Make an exact copy, from the records below, of the lines from the line containing "What Blender Python" to the line containing "CAMZ, F, ROLL = 3.2, 2000.0, R(0.30)", both lines included, excluding pictures.

------ TASK INPUTS

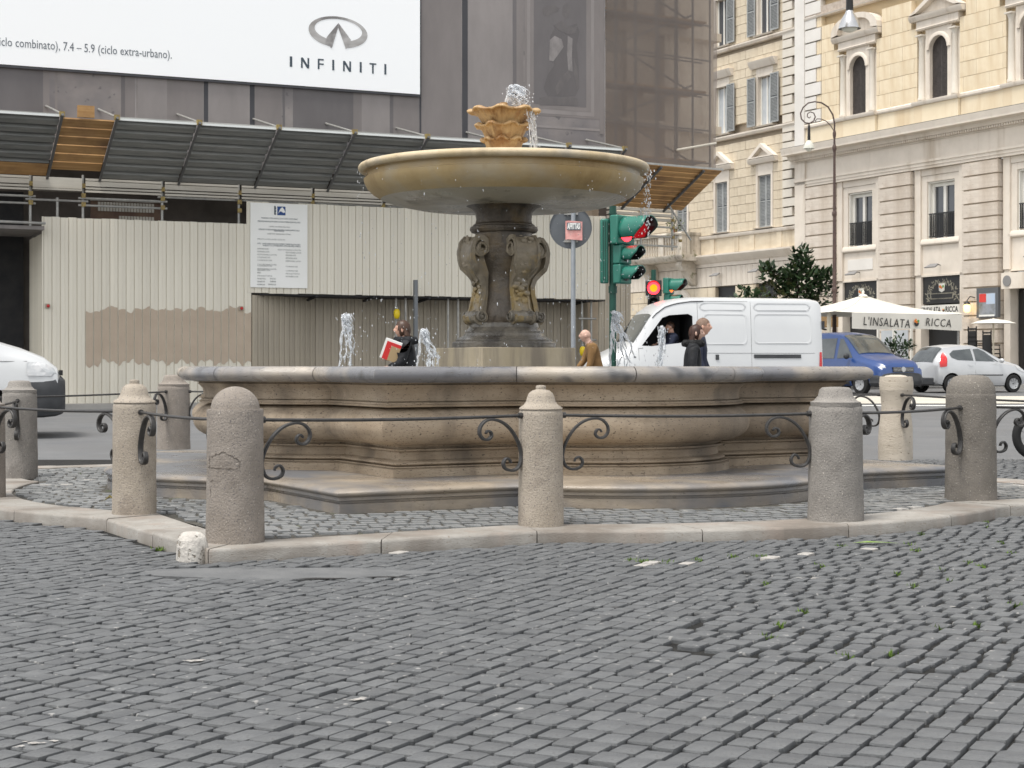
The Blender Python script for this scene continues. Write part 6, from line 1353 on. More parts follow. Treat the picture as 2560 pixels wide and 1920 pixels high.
class Car:
    """body lofted from stations (x, zbottom, zbelt, zroof, half width, half width at belt, half width at roof)"""
    def __init__(s, st): s.st = sorted(st)
    def at(s, x):
        S = s.st
        if x <= S[0][0]: return S[0]
        for a, c in zip(S, S[1:]):
            if x <= c[0]:
                t = (x-a[0])/(c[0]-a[0]); return tuple(p+(q-p)*t for p, q in zip(a, c))
        return S[-1]
    def sec(s, x):
        _, zb, zs, zr, w, wb, wr = s.at(x); h = zr-zs; k = min(.10, h*.45)
        return [(w*.80, zb), (w*.95, zb+.03), (w, zb+.12), (w*1.012, zb+(zs-zb)*.5), (w*1.0, zb+(zs-zb)*.82), (wb, zs), (wb+(wr-wb)*.5+.012, zs+(h-k)*.5), (wr, zr-k), (wr*.96, zr-k*.4), (wr*.85, zr-k*.08), (wr*.55, zr+.012), (0, zr+.02)]
    def mesh(s, b):
        xs = []
        for a, c in zip(s.st, s.st[1:]): n = max(1, int((c[0]-a[0])/.18)); xs += [a[0]+(c[0]-a[0])*i/n for i in range(n)]
        xs.append(s.st[-1][0]); P = []
        for x in xs:
            q = s.sec(x); P.append([(x, y, z) for y, z in q]+[(x, -y, z) for y, z in q[-2::-1]])
        b.grid(P); n = len(P[0]); m = len(b.v)
        # floor and ends
        for i in range(len(P)-1): b.f.append((i*n, (i+1)*n, (i+1)*n+n-1, i*n+n-1)); b.m.append(0)
        b.f.append(tuple(range(n))); b.m.append(0); b.f.append(tuple((len(P)-1)*n+k for k in range(n))); b.m.append(0)
    def side_y(s, x, z):
        q = s.sec(x)
        for (y0, z0), (y1, z1) in zip(q, q[1:]):
            if z0 <= z <= z1 and z1 > z0: return y0+(y1-y0)*(z-z0)/(z1-z0)
        return q[7][0]
    def patch(s, poly, side, off=.008, n=8):
        """poly (x,z) laid on the body side as a thin raised skin"""
        b = MB(); bm = bmesh.new(); vs = [bm.verts.new((x, 0, z)) for x, z in poly]; bm.faces.new(vs)
        bmesh.ops.triangulate(bm, faces=bm.faces[:]); bmesh.ops.subdivide_edges(bm, edges=bm.edges[:], cuts=3, use_grid_fill=True)
        bm.verts.index_update(); b.add([(v.co.x, side*(s.side_y(v.co.x, v.co.z)+off), v.co.z) for v in bm.verts], [tuple(v.index for v in f.verts) for f in bm.faces]); bm.free(); return b
    def top(s, x0, x1, w0, w1, off=.01, n=8, z0=None):
        """patch on the upward surface between stations (windscreen, bonnet, tailgate glass)"""
        b = MB(); P = []
        for i in range(n+1):
            x = x0+(x1-x0)*i/n; _, zb, zs, zr, w, wb, wr = s.at(x); ww = (w0+(w1-w0)*i/n)
            row = []
            for j in range(13):
                y = -ww+2*ww*j/12; q = s.sec(x); z = q[-1][1]
                for (y0, z0_), (y1, z1_) in zip(q[7:], q[8:]):
                    if y1 <= abs(y) <= y0: z = z0_+(z1_-z0_)*(y0-abs(y))/max(y0-y1, 1e-6)
                row.append((x+off*.7, y, z+off))
            P.append(row)
        b.grid(P); return b
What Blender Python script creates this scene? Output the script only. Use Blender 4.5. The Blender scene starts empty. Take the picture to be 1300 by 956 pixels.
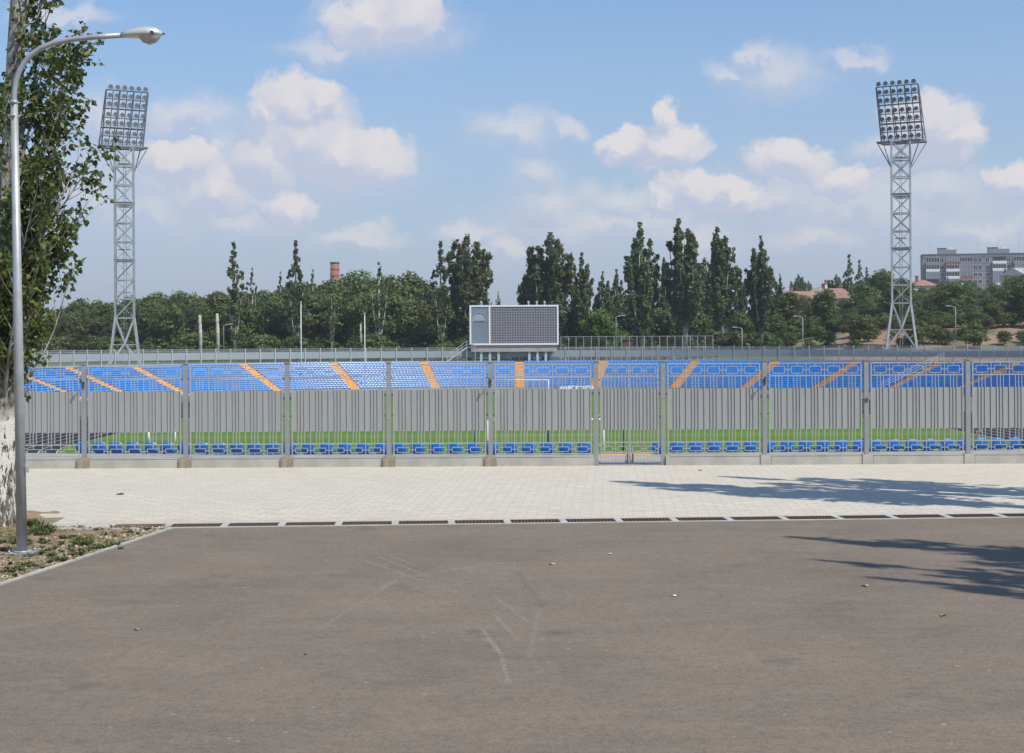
import bpy, math, random
from mathutils import Vector, Matrix
R = math.radians
PI = math.pi
rnd = random.Random(7)
scene = bpy.context.scene
COL = scene.collection
CAMZ, F, ROLL = 3.2, 2000.0, R(0.30)

# ---------------------------------------------------------------- survey helpers (photo pixel -> world metres)
def unroll(x, y):
    a, b = x - 650.0, y - 435.0
    return a*math.cos(ROLL) - b*math.sin(ROLL), a*math.sin(ROLL) + b*math.cos(ROLL)
def at(x, y, d):
    a, b = unroll(x, y)
    return Vector((a/F*d, d, CAMZ - b/F*d))
def gd(x, y, z=0.0):
    a, b = unroll(x, y)
    d = (CAMZ - z)*F/b
    return Vector((a/F*d, d, z))
def sst(a, b, x):
    t = max(0.0, min(1.0, (x-a)/(b-a)))
    return t*t*(3-2*t)

# ---------------------------------------------------------------- mesh builder
class MB:
    def __init__(s): s.v = []; s.f = []; s.m = []; s.sm = []
    def face(s, pts, mi=0, sm=False):
        n = len(s.v); s.v += [tuple(p) for p in pts]; s.f.append(tuple(range(n, n+len(pts)))); s.m.append(mi); s.sm.append(sm)
    def box(s, x0, x1, y0, y1, z0, z1, mi=0, M=None):
        c = [Vector((x, y, z)) for z in (z0, z1) for (x, y) in ((x0, y0), (x1, y0), (x1, y1), (x0, y1))]
        if M: c = [M @ p for p in c]
        n = len(s.v); s.v += [tuple(p) for p in c]
        for q in ((3, 2, 1, 0), (4, 5, 6, 7), (0, 1, 5, 4), (1, 2, 6, 5), (2, 3, 7, 6), (3, 0, 4, 7)):
            s.f.append(tuple(n+i for i in q)); s.m.append(mi); s.sm.append(False)
    def bar(s, a, b, w, h=None, mi=0, up=Vector((0, 0, 1))):
        a = Vector(a); b = Vector(b); h = h or w
        d = (b-a); L = d.length
        if L < 1e-6: return
        d /= L
        if abs(d.dot(up)) > .98: up = Vector((0, 1, 0))
        sx = d.cross(up).normalized(); sy = sx.cross(d)
        n = len(s.v)
        for p in (a, b):
            for (i, j) in ((-1, -1), (1, -1), (1, 1), (-1, 1)):
                s.v.append(tuple(p + sx*(i*w/2) + sy*(j*h/2)))
        for q in ((0, 1, 2, 3), (7, 6, 5, 4), (0, 4, 5, 1), (1, 5, 6, 2), (2, 6, 7, 3), (3, 7, 4, 0)):
            s.f.append(tuple(n+i for i in q)); s.m.append(mi); s.sm.append(False)
    def tube(s, pts, rad, n=8, mi=0, cap=True, sm=True):
        pts = [Vector(p) for p in pts]
        if not isinstance(rad, (list, tuple)): rad = [rad]*len(pts)
        base = len(s.v); k = len(pts); u = None
        for i, p in enumerate(pts):
            d = (pts[min(i+1, k-1)] - pts[max(i-1, 0)]).normalized()
            if u is None:
                u = d.orthogonal().normalized()
            else:
                u = (u - d*u.dot(d)).normalized()
            w = d.cross(u)
            for j in range(n):
                t = 2*PI*j/n
                s.v.append(tuple(p + (u*math.cos(t) + w*math.sin(t))*rad[i]))
        for i in range(k-1):
            for j in range(n):
                a = base+i*n+j; b = base+i*n+(j+1) % n
                s.f.append((a, b, b+n, a+n)); s.m.append(mi); s.sm.append(sm)
        if cap:
            s.f.append(tuple(base+j for j in reversed(range(n)))); s.m.append(mi); s.sm.append(False)
            s.f.append(tuple(base+(k-1)*n+j for j in range(n))); s.m.append(mi); s.sm.append(False)
    def data(s, name, mats):
        me = bpy.data.meshes.new(name); me.from_pydata(s.v, [], s.f)
        me.polygons.foreach_set('material_index', s.m)
        me.polygons.foreach_set('use_smooth', s.sm)
        for m in (mats if isinstance(mats, (list, tuple)) else [mats]): me.materials.append(m)
        me.update(); return me
    def build(s, name, mats, parent=None, loc=None, rz=0):
        return link(name, s.data(name, mats), parent, loc, rz)

def link(name, data, parent=None, loc=None, rz=0):
    o = bpy.data.objects.new(name, data); COL.objects.link(o)
    if parent: o.parent = parent
    if loc is not None: o.location = loc
    o.rotation_euler.z = rz
    return o
def tag(o, label=None, cat=None, group=None, kind=None):
    if label: o['label'] = label
    if cat: o['category'] = cat
    if group: o['group'] = group
    if kind: o['kind'] = kind
    return o
def empty(name, loc=(0, 0, 0), rz=0, **k):
    o = bpy.data.objects.new(name, None); COL.objects.link(o)
    o.location = loc; o.rotation_euler.z = rz; o.empty_display_size = .2
    return tag(o, **k)
def copy_tree(o, parent=None):
    c = o.copy(); COL.objects.link(c)
    if parent: c.parent = parent
    for ch in list(o.children): copy_tree(ch, c)
    return c

# ---------------------------------------------------------------- materials
class NT:
    def __init__(s, tree): s.t = tree; s.n = tree.nodes; s.l = tree.links
    def new(s, typ, **k):
        n = s.n.new(typ)
        for a, b in k.items():
            if a.startswith('i_'): n.inputs[a[2:].replace('_', ' ')].default_value = b
            else: setattr(n, a, b)
        return n
    def link(s, a, b): s.l.new(a, b)
    def math(s, op, a, b=None, c=None, clamp=False):
        n = s.n.new('ShaderNodeMath'); n.operation = op; n.use_clamp = clamp
        for i, v in enumerate((a, b, c)):
            if v is None: continue
            if isinstance(v, (int, float)): n.inputs[i].default_value = v
            else: s.l.new(v, n.inputs[i])
        return n.outputs[0]
    def vmath(s, op, a, b=None, c=None):
        n = s.n.new('ShaderNodeVectorMath'); n.operation = op
        for i, v in enumerate((a, b, c)):
            if v is None: continue
            if isinstance(v, (tuple, list)): n.inputs[i].default_value = v
            elif isinstance(v, (int, float)): n.inputs[i].default_value = (v, v, v)
            else: s.l.new(v, n.inputs[i])
        return n.outputs['Value'] if op in ('LENGTH', 'DISTANCE', 'DOT_PRODUCT') else n.outputs[0]
    def mix(s, f, a, b, blend='MIX'):
        n = s.n.new('ShaderNodeMix'); n.data_type = 'RGBA'; n.blend_type = blend
        for sock, v in ((n.inputs[0], f), (n.inputs[6], a), (n.inputs[7], b)):
            if isinstance(v, (int, float)): sock.default_value = v
            elif isinstance(v, (tuple, list)): sock.default_value = (*v[:3], 1)
            else: s.l.new(v, sock)
        return n.outputs[2]
    def noise(s, vec, scale, detail=4, rough=.6, col=False):
        n = s.n.new('ShaderNodeTexNoise'); n.inputs['Scale'].default_value = scale
        n.inputs['Detail'].default_value = detail; n.inputs['Roughness'].default_value = rough
        if vec is not None: s.l.new(vec, n.inputs['Vector'])
        return n.outputs['Color' if col else 'Fac']
    def ramp(s, f, stops):
        n = s.n.new('ShaderNodeValToRGB'); cr = n.color_ramp
        while len(cr.elements) < len(stops): cr.elements.new(.5)
        for e, (p, c) in zip(cr.elements, stops):
            e.position = p; e.color = (*c, 1) if isinstance(c, (tuple, list)) else (c, c, c, 1)
        s.l.new(f, n.inputs[0]); return n.outputs[0]
    def maprange(s, v, a, b, c=0.0, d=1.0, smooth=False):
        n = s.n.new('ShaderNodeMapRange'); n.clamp = True
        if smooth: n.interpolation_type = 'SMOOTHSTEP'
        s.l.new(v, n.inputs[0])
        for i, x in enumerate((a, b, c, d)):
            if isinstance(x, (int, float)): n.inputs[i+1].default_value = x
            else: s.l.new(x, n.inputs[i+1])
        return n.outputs[0]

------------

ANSWER:
What Blender Python script creates this scene? Output the script only. Use Blender 4.5. The Blender scene starts empty. Take the picture to be 1300 by 956 pixels.
import bpy, math, random
from mathutils import Vector, Matrix
R = math.radians
PI = math.pi
rnd = random.Random(7)
scene = bpy.context.scene
COL = scene.collection
CAMZ, F, ROLL = 3.2, 2000.0, R(0.30)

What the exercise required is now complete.